Eigentlich ist das ja ein ganz Netter, der Herr Titz. Wenn man ihn so vor bzw. nach den Spielen reden hört und er im Boris Becker-Modus ruhig und gelassen rüberkommt, ich kann mir schon vorstellen, dass das einigen gefällt. Denn immerhin erzählt er ja das, was viele hören wollen. „Nie aufgeben“ und „wir glauben weiterhin an unsere Chance“, das kommt an. Und dann ist da ja noch die Hamburger Hofpresse, die den Mann hyped bis sich die Balken biegen. Die sehen größtenteils Spiele, die es nie gegeben hat, die sehen Systeme und revolutionären Fußball, der bei genauem Hingucken im Grunde nur ein Update zum Gekicke unter Gisdol ist. Hier vielleicht mal eine Ballstafette mehr, dort einen Querpass anstatt eines blind nach vorn gebolzten 70 Meter Pass und schon kommt für einige Tika taka dabei raus.

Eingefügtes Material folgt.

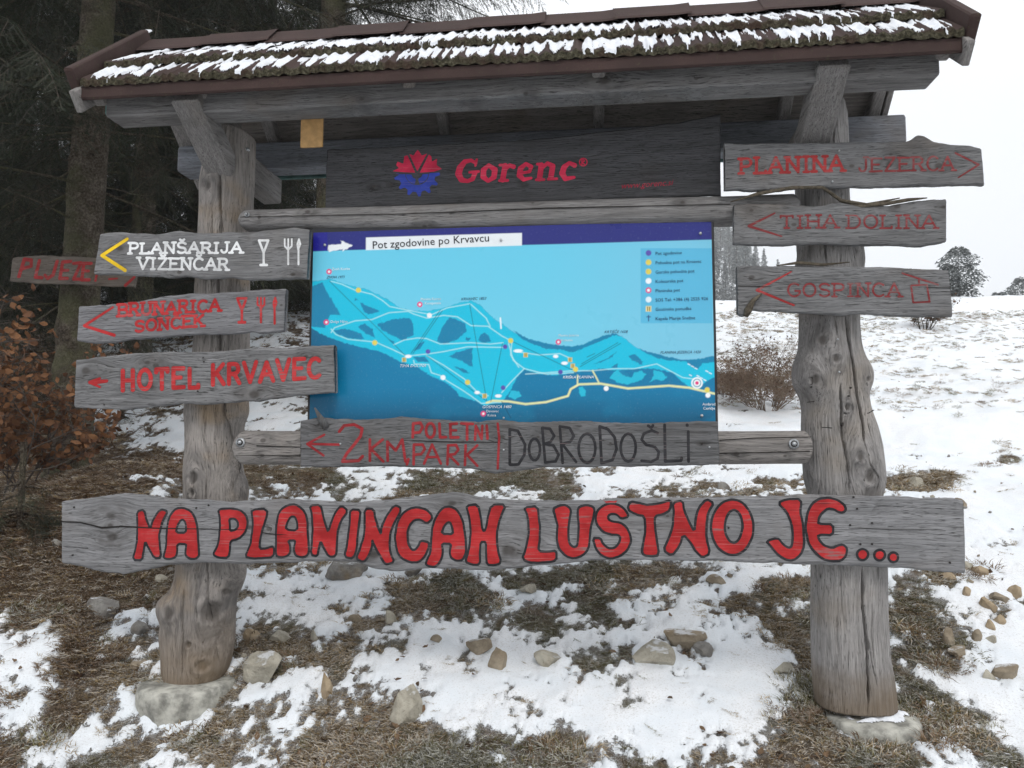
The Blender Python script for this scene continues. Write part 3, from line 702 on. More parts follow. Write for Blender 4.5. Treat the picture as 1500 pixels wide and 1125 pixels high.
# ---- ridge caps, fascia, barge boards
for p in range(11):
    xa = XL + .02 + p * (XR - XL - .04) / 11; xb = xa + (XR - XL - .04) / 11 + .02; hgt = .010 * (p % 2) + .004
    pr = [(-.150, -.128), (-.140, -.112), (-.03, -.004), (0, .006), (.03, -.004), (.140, -.112), (.150, -.128)]
    V = []
    for x in np.linspace(xa, xb, 6):
        for (dy, dz) in pr: V.append((x, RY + dy, RZ + .045 + dz + hgt + (.006 if x > xb - .02 else 0)))
    put('ridge_tile', V, grid_faces(6, len(pr)), M['roof'], roof, smooth=False)
bput('fascia', (XL, -.522, 2.800), (XR, -.522, 2.798), .022, .066, M['roof'], roof, seed=61)
bput('fascia', (XL, .593, 2.797), (XR, .593, 2.795), .022, .075, plain('verdigris_edge', (.10, .19, .18), .7), roof, seed=62)
for x in (XL + .005, XR - .005):
    for sgn in (-1, 1):
        A = np.array([x, RY + sgn * .58, EZ - .01 + .03 - .03 * SL]); B = np.array([x, RY + sgn * .005, RZ + .05])
        V, Fs = beam(A, B, .045, .12, (0, -sgn * -1 * 0 + 0, 1), .006, .001, 8, seed=66); put('barge_board', V, Fs, M['roof'], roof, smooth=False)
        put('gable_trim', *beam(A + [0.02 if x < 0 else -.02, 0, -.10], B + [0.02 if x < 0 else -.02, 0, -.12], .03, .10, (0, 0, 1), .004, .002, 8, seed=67), mdarkY, roof, smooth=False)
# snow on the top edge of the left barge board
A = np.array([XL + .005, RY - .585, EZ + .055]); B = np.array([XL + .005, RY, RZ + .115])
put('snow_streaks', *beam(A, B, .036, .012, (0, 0, 1), .004, .003, 30, seed=70), M['snow'], roof, kind='stuff')
# plywood tag hanging from the front purlin
tgm = plain('plywood', (.42, .25, .10), .6, .3, .15, 30)
q = at([434, 466], [168, 208], -.36); c_ = q.mean(0)
TG = thing('plywood_tag', 'small bare yellow-brown plywood rectangle hanging under the front roof beam', 'board', (c_[0], -.40, q[1, 1]))
put('panel', *beam((c_[0], -.298, q[0, 1] + .03), (c_[0], -.298, q[1, 1]), q[1, 0] - q[0, 0], .012, (0, 1, 0), .002, .0005, 4), tgm, TG, smooth=False)
# ------------------------------------------------------------------ signboards
YF = -.235
def S_(L, Y): return strokes(L, Y)
def letter(root, L, Y, mat, depth=.0017, cell=.0024, name='lettering'):
    return flat(name, split_shapes(S_(L, Y)), Y + depth, mat, root, cell)
GLASS = lambda x, y, h, r, w=1.: [[(x - .19 * h * w, y - h, r), (x + .19 * h * w, y - h, r), (x, y - .5 * h, r), (x - .19 * h * w, y - h, r)], [(x, y - .5 * h, r), (x, y, r)], [(x - .13 * h * w, y, r * 1.1), (x + .13 * h * w, y, r * 1.1)]]
FORKS = lambda x, y, h, r: [[(x, y, r), (x, y - .55 * h, r)], [(x - .14 * h, y - h, r * .8), (x - .14 * h, y - .72 * h, r * .8), (x, y - .58 * h, r), (x + .14 * h, y - .72 * h, r * .8), (x + .14 * h, y - h, r * .8)], [(x, y - h, r * .8), (x, y - .6 * h, r * .8)]]
KNIFE = lambda x, y, h, r: [[(x, y, r), (x, y - .62 * h, r * .9), (x + .07 * h, y - .8 * h, r), (x + .02 * h, y - h, r * .8), (x - .04 * h, y - .8 * h, r), (x, y - .55 * h, r)]]
# 1 white lettered board, upper left
L1 = word('PLANŠARIJA', (188, 371), (354, 370), 15, 1.7, True, .05, .03, 1) + word('VIŽENČAR', (201, 394), (334, 395), 16, 1.7, True, .05, .03, 2)
L1i = GLASS(386, 388, 36, 1.7) + FORKS(422, 387, 37, 1.5) + KNIFE(437, 387, 37, 1.5)
L1y = [[(186, 350, 2.2), (149, 374, 2.4), (183, 396, 2.4)]]
b = board('arrow_sign', 'grey board with white carved lettering, yellow arrow and white glass, fork and knife signs', [(146, 343), (170, 340), (200, 341), (230, 343), (262, 338), (300, 341), (350, 340), (400, 336), (430, 333), (453, 337)],
          [(137, 401), (180, 403), (230, 405), (250, 407), (270, 405), (300, 408), (340, 407), (360, 410), (400, 409), (449, 408)], YF, .04, dict(tone=.92, seed=1, stain=.3, knots=[(263, 399, 4), (429, 402, 3.5), (176, 364, 5)]), [(S_(L1 + L1i + L1y, YF), .0032)])
letter(b, L1, YF, M['white']); letter(b, L1i, YF, M['white'], name='pictograms'); letter(b, L1y, YF, M['yellow'], name='arrow')
# 2
L2 = word('BRUNARICA', (172, 463), (322, 455), 17, 1.9, True, .03, .04, 3) + word('SONČEK', (197, 486), (298, 477), 16, 1.9, True, .03, .04, 4)
L2i = GLASS(354, 472, 35, 1.8) + FORKS(382, 472, 36, 1.6) + KNIFE(402, 474, 38, 1.6)
L2y = [[(165, 450, 1.5), (123, 477, 2), (167, 491, 2.2)]]
b = board('arrow_sign', 'tilted grey board with two lines of red lettering and red glass and cutlery signs', [(115, 449), (150, 446), (200, 442), (240, 434), (280, 430), (330, 428), (380, 425), (418, 423)],
          [(112, 499), (140, 503), (165, 501), (190, 497), (240, 494), (290, 490), (330, 489), (370, 487), (390, 488), (415, 485)], YF, .04, dict(tone=.9, seed=2, stain=.2, cool=.05, knots=[(412, 447, 2.5), (230, 466, 5)]), [(S_(L2 + L2i + L2y, YF), .0032)])
letter(b, L2, YF, M['red']); letter(b, L2i, YF, M['red'], name='pictograms'); letter(b, L2y, YF, M['red'], name='arrow')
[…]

Wenn man jedoch ehrlich ist, und das ist in Hamburg seit Jahren des große Problem, wird man realisieren, dass sich unter Titz eigentlich gar nicht so viel geändert hat, wie man gern hätte. Betrachten wir den HSV unter Titz doch mal in Detail. Unmittelbar nach dem 0:6 in München musste Bernd Hollerbach gehen, Titz übernahm und verlor am 27. Spieltag mit 1:2 (trotz 1:0-Führung) gegen Berlin. Im Anschluss holte man einen glücklichen Punkt in Stuttgart, bevor das einzig wirklich gute Spiel gegen uninspirierte Schalker folgte, welches durch einen Glückstreffer von Hunt in der 86. Minute gewonnen wurde.

Am 30. Spieltag verlor man sang- und klanglos mit 0:2 in Hoffenheim, das Spiel hätte ein Debakel werden können. Im anschließenden Spiel gewann man mit mehr Glück und Verstand und der Hilfe von Schiri Cortus mit 1:0 gegen Freiburg, wobei eigentlich der Hamburger Steinmann beim Stande von 0:0 mit gelb/rot vom Platz gestellt sein musste. Danach musste man nach Wolfsburg und siegte gegen die wohl formschwächste Mannschaft der Liga mit 3:1, anschließend gab es in Frankfurt eine deutliche 0:3-Klatsche. Mit anderen Worten: Titz holte 10 von 21 möglichen Punkte bei 9:11 Toren. Aus dieser Bilanz und auch aus der Art und Weise, wie die Spiele abgelaufen sind, einen Wundertrainer formen zu wollen, halte ich für maßlos überzogen. Aber weiter.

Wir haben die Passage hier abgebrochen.